On Saturday, the Justice Department asked the 4th Circuit Court of Appeals to stay the order and asked Xinis to stay her own ruling as appeals are underway. She denied that request Sunday.

In its filing to the Supreme Court, the Trump administration said, "This order — and its demand to accomplish sensitive foreign negotiations post-haste and effectuate Abrego Garcia’s return tonight — is unprecedented and indefensible." 

Before the higher court decision, Sandoval-Moshenberg said that if his client isn’t back in the United States by midnight, they plan to ask Xinis to use the "full power of the court" to enforce her order.

Jennifer Vasquez Sura, Kilmar Abrego Garcia's wife, speaks Friday in Hyattsville, Md.Jose Luis Magana / AP

The Trump administration argued that the midnight Monday deadline was "arbitrary" and "impossible." 

"The United States’ negotiations with a foreign sovereign should not be put on a judicially mandated clock, least of all when matters of foreign terrorism and national security are at stake," the filing claimed. "It is the latest in a litany of injunctions or temporary restraining orders from the same handful of district courts that demand immediate or near-immediate compliance, on absurdly short deadlines."

John Sauer, who was confirmed as U.S. solicitor general last week, wrote: "The district court has no jurisdiction over the Government of El Salvador and thus no authority to order Abrego Garcia’s return to the United States."

Guards lead a man Jennifer Vasquez Sura identified as her husband, Kilmar Abrego Garcia, through the Terrorism Confinement Center in Tecoluca, El Salvador.

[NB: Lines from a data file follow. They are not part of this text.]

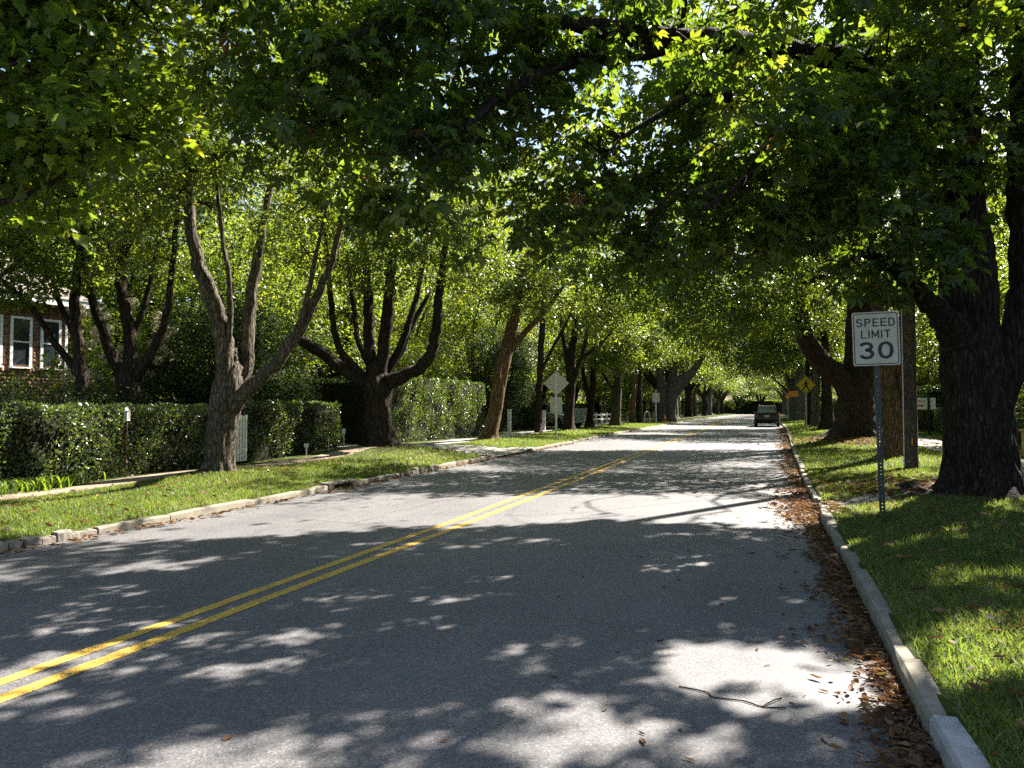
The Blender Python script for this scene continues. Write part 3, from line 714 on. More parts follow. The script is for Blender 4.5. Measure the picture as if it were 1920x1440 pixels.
# ------------------------------------------------------------------ trees
def catmull(pts, per=5):
    P = np.array(pts, float); n = len(P)
    if n < 3: 
        t = np.linspace(0, 1, per + 1)[:, None]; return P[0] + (P[-1] - P[0]) * t
    E = np.vstack([2 * P[0] - P[1], P, 2 * P[-1] - P[-2]]); out = []
    for i in range(n - 1):
        p0, p1, p2, p3 = E[i:i + 4]
        for t in np.arange(per) / per:
            out.append(0.5 * (2 * p1 + (p2 - p0) * t + (2 * p0 - 5 * p1 + 4 * p2 - p3) * t * t + (3 * p1 - p0 - 3 * p2 + p3) * t ** 3))
    out.append(P[-1]); return np.array(out)

def tube(path, sides, rng, ridge=0.0, flare=0.0, lump=0.06):
    """limb surface with lumps, bark ridges and a root flare; path rows (x,y,z,r)"""
    C = path[:, :3]; Rr = np.maximum(path[:, 3], 0.004); n = len(C)
    T = np.gradient(C, axis=0); T /= np.linalg.norm(T, axis=1)[:, None] + 1e-9
    a = np.array([1.0, 0.05, 0.0]); U = np.empty_like(C)
    for i in range(n):
        a = a - T[i] * (a @ T[i]); a /= np.linalg.norm(a) + 1e-9; U[i] = a
    W = np.cross(T, U)
    th = np.linspace(0, 2 * np.pi, sides, endpoint=False)[None, :]
    s = np.concatenate([[0], np.cumsum(np.linalg.norm(np.diff(C, axis=0), axis=1))])[:, None]
    p = rng.uniform(0, 6.28, 12)
    rad = 1 + lump * np.sin(2 * th + s * 1.3 + p[0]) + lump * 0.8 * np.sin(3 * th - s * 2.1 + p[1]) + lump * 0.5 * np.sin(5 * th + s * 4.3 + p[2])
    if flare:
        k = np.exp(-s / 0.35); rad = rad + flare * k * (0.5 + 0.5 * np.sin(5 * th + p[3] + 0.7 * np.sin(th + p[4])))
    if ridge:
        nr = 17
        ph = th * nr + 2.2 * np.sin(s * 1.7 + p[5]) + 1.5 * np.sin(s * 5.1 + 2 * th + p[6]) + 1.2 * np.sin(7 * th + s * 2.7 + p[7])
        rad = rad + ridge * (np.abs(np.sin(ph / 2)) - 0.6) + ridge * 0.5 * np.sin(ph * 0.53 + s * 9 + p[8])
    V = C[:, None, :] + (U[:, None, :] * np.cos(th)[:, :, None] + W[:, None, :] * np.sin(th)[:, :, None]) * (Rr[:, None] * rad)[:, :, None]
    V = V.reshape(-1, 3)
    i = np.arange(n - 1)[:, None] * sides; j = np.arange(sides)[None, :]; j2 = (j + 1) % sides
    F = np.stack([i + j, i + j2, i + sides + j2, i + sides + j], -1).reshape(-1, 4)
    return V, F

def limb_mesh(name, limbs, rng, sides, ridge, flare, per=5, ground_z=None):
    Vs, Fs, b = [], [], 0; sk = []
    for k, L in enumerate(limbs):
        L = [tuple(p) for p in L]; e, f = np.array(L[-1]), np.array(L[-2]); d = (e - f)[:3]; d /= np.linalg.norm(d) + 1e-9
        L += [(*(e[:3] + d * e[3] * (.8 if k == 0 else 2.5)), e[3] * (.75 if k == 0 else .6)), (*(e[:3] + d * e[3] * (1.2 if k == 0 else 4.5)), .006)]
        path = catmull(L, per if k else per + 3)
        w = 0.35 * path[:, 3:4] * rng.normal(0, 0.35, (len(path), 3)); w[:2] = 0
        path[:, :3] += w * (path[:, 3:4] < 0.22)
        V, F = tube(path, sides if k == 0 else max(8, sides // 2), rng, ridge if path[0, 3] > 0.12 else 0, flare if k == 0 else 0)
        Vs.append(V); Fs.append(F + b); b += len(V)
        sk.append(path if k else path[len(path) // 2:])
    return mesh_np(name, np.vstack(Vs), np.vstack(Fs), smooth=True), np.vstack(sk)

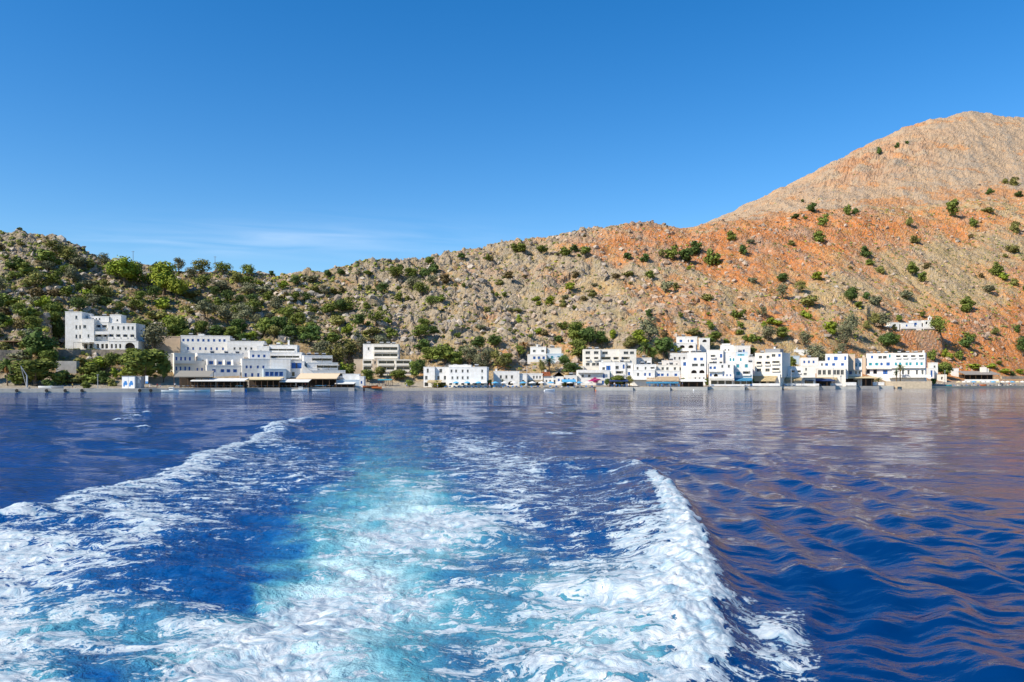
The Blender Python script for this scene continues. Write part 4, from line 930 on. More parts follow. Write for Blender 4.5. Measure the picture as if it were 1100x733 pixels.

U.S. District Court for the District of Maryland via AP

A White House spokesman later Monday afternoon called the lower court ruling ordering that Abrego Garcia be returned to the United States an "erroneous ruling."

"The Supreme Court must continue to rein in the lower courts to ensure the Rule of Law prevails," White House spokesman Harrison Fields said in a written statement.

The Trump administration has claimed that Abrego Garcia is an MS-13 gang member, but his attorney disputed those claims. Sandoval-Moshenberg said Abrego Garcia came to the United States in 2011 to flee gun violence, and gang members threatened to kill him in an attempt to extort his parents. The attorney also noted Abrego Garcia does not have a criminal record in the United States or El Salvador.

Xinis rejected that stay effort on Sunday, writing the government’s detention of Abrego Garcia was "wholly lawless."

"Defendants seized Abrego Garcia without any lawful authority; held him in three separate domestic detention centers without legal basis; failed to present him to any immigration judge or officer; and forcibly transported him to El Salvador in direct contravention of the INA," Xinis wrote in her order. "Once there, U.S. officials secured his detention in a facility that, by design, deprives its detainees of adequate food, water, and shelter, fosters routine violence; and places him with his persecutors."